Упрекнет он меня, пожалуй, также и в маловерии. У нас уже давно так повелось, что чем легковернее и легкомысленнее рассуждает человек, тем охотнее принимают его за ‘крайнего’ и самого надежного защитника интересов ‘трудящегося народа’ вообще и интересов пролетариата в частности. Но лично мне политическое легкомыслие никогда не казалось политической заслугой. Я разошелся с нашими ‘большевиками’ как раз потому, что всегда считал себя обязанным отличать желательное от существующего. И если г. Б. Авилов насмешливо спрашивает: не слишком ли господа ‘воспитатели’ недооценивают воспитанность масс? — то я отвечу ему другим вопросом: не слишком ли господа бойкотисты преувеличивают эту воспитанность? А на этот счет опыт прежних лет не оставляет, как мы видели, решительно никакого сомнения: господа бойкотисты до сих пор постоянно преувеличивали ее самым ребяческим образом. В этом заключалась их коренная ошибка, наложившая свою печать на всю их тактику.

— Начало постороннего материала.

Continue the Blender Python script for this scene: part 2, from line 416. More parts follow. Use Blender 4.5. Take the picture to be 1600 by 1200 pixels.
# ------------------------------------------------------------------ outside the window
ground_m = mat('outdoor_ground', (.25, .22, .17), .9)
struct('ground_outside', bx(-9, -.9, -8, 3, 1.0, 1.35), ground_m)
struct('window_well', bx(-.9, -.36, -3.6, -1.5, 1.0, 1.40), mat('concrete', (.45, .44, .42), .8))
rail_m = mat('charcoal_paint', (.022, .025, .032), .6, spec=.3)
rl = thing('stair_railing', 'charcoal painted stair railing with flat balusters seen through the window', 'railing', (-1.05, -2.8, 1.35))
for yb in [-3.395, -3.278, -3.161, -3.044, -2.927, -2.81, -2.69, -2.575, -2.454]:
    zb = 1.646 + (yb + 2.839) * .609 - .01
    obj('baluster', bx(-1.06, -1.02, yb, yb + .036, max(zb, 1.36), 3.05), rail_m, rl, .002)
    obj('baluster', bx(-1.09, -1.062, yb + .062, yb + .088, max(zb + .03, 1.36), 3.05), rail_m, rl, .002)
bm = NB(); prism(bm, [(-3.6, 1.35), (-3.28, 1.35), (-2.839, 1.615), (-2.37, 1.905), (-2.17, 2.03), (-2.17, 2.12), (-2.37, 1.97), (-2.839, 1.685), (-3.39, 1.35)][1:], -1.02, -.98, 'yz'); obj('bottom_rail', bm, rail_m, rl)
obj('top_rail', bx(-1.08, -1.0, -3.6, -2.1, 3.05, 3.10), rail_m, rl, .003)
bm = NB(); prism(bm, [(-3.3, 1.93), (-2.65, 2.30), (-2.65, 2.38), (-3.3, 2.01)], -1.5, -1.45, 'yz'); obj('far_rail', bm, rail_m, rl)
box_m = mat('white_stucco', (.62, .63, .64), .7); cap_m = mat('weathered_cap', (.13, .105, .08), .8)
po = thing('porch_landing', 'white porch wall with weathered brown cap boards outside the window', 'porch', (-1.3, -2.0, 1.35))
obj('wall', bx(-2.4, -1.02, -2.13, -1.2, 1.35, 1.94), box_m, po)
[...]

Прошу заметить вот что: мне, разумеется, и в голову не приходит сомневаться в том, что некоторая часть нашего населения сделала надлежащий политический вывод из того, что произошло с первыми двумя Думами. Рискуя навлечь на себя упрек в пристрастии к парадоксам, я скажу даже, что если некоторая часть нашего населения осталась, по-видимому, равнодушной ввиду разгона второй Думы, то это произошло единственно потому, что она слишком хорошо понимала нынешнее наше политическое положение, нынешнее соотношение наших политических сил. Но часть не есть целое. И часть, которую я имею в виду, недостаточно велика для того, чтобы решить судьбу целого. Ось де закавыка! Но эта часть может влиять на целое, развивая его политическое сознание и тем уменьшая расстояние, отделяющее его от нее.
В этом смысле участие в выборах не только полезно, но прямо необходимо, и мы не исполним своей прямой гражданской обязанности, если откажемся от него. Пора, давно уже пора понять нам, что идея бойкота — это,— как выражается Бэкон по другому, конечно, поводу,— бесплодная девственница, посвятившая себя богу.